Jeremy Corbyn

In Context: challenges to Corbyn leadership

In Context

In Context: challenges to Corbyn leadership

In the last two days an unprecedented number of members of the Shadow Cabinet have resigned. Citing the lack of leadership shown by Jeremy Corbyn during the Referendum campaign, it seems certain that a leadership challenge is about to be made.

Challenges to to the leadership of political parties is nothing new. Indeed, politics is power and many politicians crave, or fear, that very thing.

Jeremy Corbyn

Challenges to Labour Leaders

Jeremy Corbyn may take some comfort from the fact that the Labour party has not got a tradition of voting out it’s leaders: they tend, as was the case with Miliband, Brown and Blair, to resign prior to any challenge being launched. Indeed, only once since the parties inception in 1906, has a leader of the Labour Party been unsuccessful in retaining the leadership when challenged.

That sole occasion came in 1923 when JR Clyne was replaced by Ramsey MacDonald as Leader of the Labour Party. On that occasion, the context was very different though. Labour had just received 3 times the number of seats in Parliament and, unlike now, party rules allowed the parliamentary party to elect it’s leader. They actually also appointed Clyne as deputy to MacDonald so there was significantly less doubting of his capabilities.

Timing of the Challenge

Normally a leadership challenge is made when leaders have been in position for a much longer period of time. Matthew Smith, writing for the Times in 2016, collated a list of the challenges made to the leaders of the Conservative and Labour Parties and the respective amount of time that they had been in office.

Leadership Challenges

On this count, Jeremy may consider himself to be quite unfortunate.

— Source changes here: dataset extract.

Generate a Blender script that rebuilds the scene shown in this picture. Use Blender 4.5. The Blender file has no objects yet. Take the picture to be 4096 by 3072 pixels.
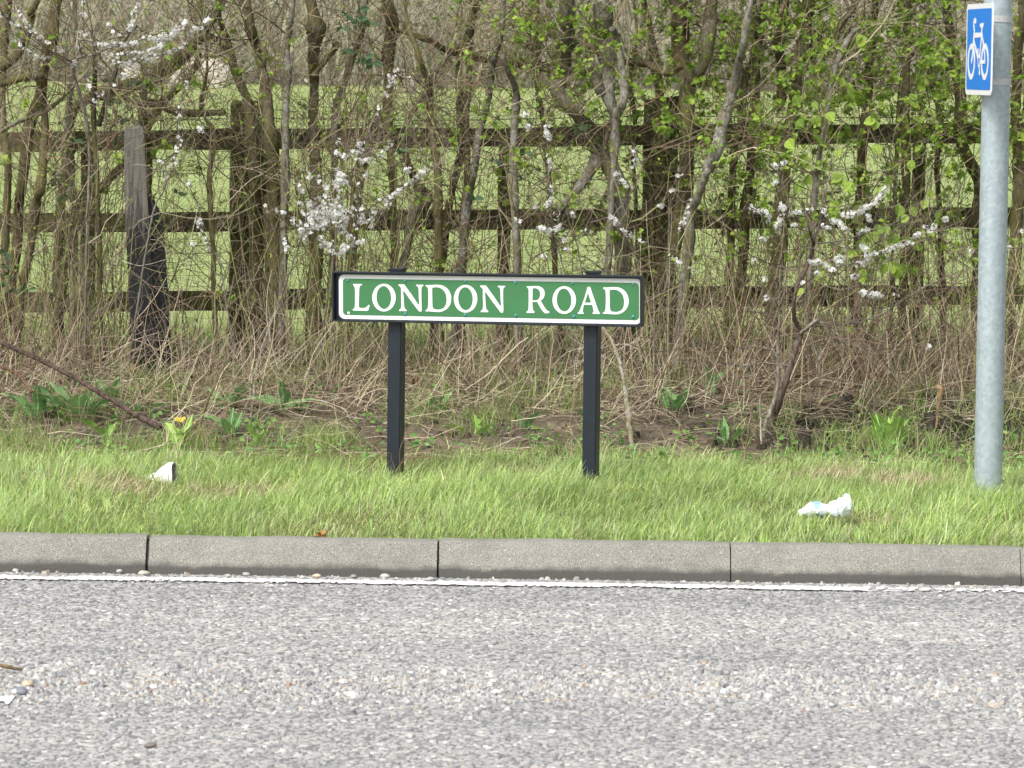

Historical examples of attempts to seize power

Julius Caesar

One of the most famous attempts to seize power was the assassination of Julius Caesar. Caesar was assassinated by members of the Roman senate, including his close friend Brutus. Despite succeeding in killing Julius Caesar, they ultimately failed to wrestle control of the Roman Senate which after a period of unrest remained under the control of Caesar’s followers.

Pisonian Conspiracy

At the height of Emperor Nero’s despotic reign a number of statesmen plotted against him. Led by Piso they intended to have Nero assassinated and replaced. Most accounts suggest with Piso intending to claim the throne but there are suggestions that other conspirators had other intentions. The plot was discovered and the conspirators were executed or exiled. The lot was one of the events that contributed to Nero’s eventual suicide in AD68.

Mary Queen of Scots

In 1567, Protestant rebels in Scotland arrested Mary. They forced her to abdicate in favour of her infant son, James VI. A regent that they approved of was appointed. Mary went on to become a thorn in the side of her English Cousin, Elizabeth I and became implicated in a plot to overthrow the English Queen. As a result, she was executed.

Cromwell

In 1653 Oliver Cromwell led a squadron of forty musketeers into Parliament. They forced the dissolution of the Rump Parliament and imposed military rule under Cromwell as Lord Protector. Cromwell’s military rule of Britain lasted until his death. He was followed as Lord Protector, briefly, by his son. The monarchy was restored under Charles II and with limits on it’s power, in 1660.

Coup de 18 Brumaire

In 1799, Europe was in turmoil. Austria had declared war on France. The elite regiments of the French army were fighting overseas, in Egypt. Elections had taken place that had shock results.  As conflict with Austria stumbled from defeat to defeat for France, it also faced civil unrest. A coup replaced one government. One person, Napoleon Bonaparte, was viewed by many as a saviour. He picked his moment. Troops from his command were stationed around Paris. One by one different parts of the governmental system were addressed. Ministers resigned, en masse. Leadership was impossible. Unless, of course, Napoleon was allowed to lead.

Comparisons?

The situation in France in 1799 bears the closest resemblance but is a wholly different context. The co-ordinated resignations and making governance impossible is highly similar. It is no coincidence though, it is one of the most common ways of forcing change in elected bodies.